Durante semanas, meses, um ano inteiro... levou adiante o seu propósito. O seu olhar de um coração de criança e a sua tenacidade fizeram o milagre.

O seu projecto tornou-se famoso quando um cronista do The New York Times, tendo recebido uma mensagem de Vivienne, a publicou no Twitter : ‘Olá, sou uma criança de 8 anos e vendo limonada contra a escravidão, todos os dias, até quando alcançar 100 mil dólares.’ Em pouco tempo tão insólita notícia ganhou destaque em várias emissoras e jornais.

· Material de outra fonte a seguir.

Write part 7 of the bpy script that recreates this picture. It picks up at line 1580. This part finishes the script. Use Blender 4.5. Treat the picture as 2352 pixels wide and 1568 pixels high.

Viajando com a sua barraquinha, convidada a espectáculos e actividades de beneficência…, o sucesso da iniciativa foi tal que em breve alcançou o objectivo que se propusera.

Quando os pais lhe fizeram notar que agora podia dar-se por satisfeita, ela perguntou : ‘Mas será que acabou a escravidão das crianças?’ ‘É claro que não’, lhe responderam eles. ‘Então também eu não terminei!’ Continuou a sua campanha, e chegou a um milhão de dólares. Hoje a sua limonada artesanal é vendida em muitos lugares do país.

Da venda da limonada Vivienne aprendeu uma coisa : ‘Pensava que o máximo da vida fosse outra coisa, e ao invés sou tão feliz servindo e ajudando : é a coisa mais bela do mundo!’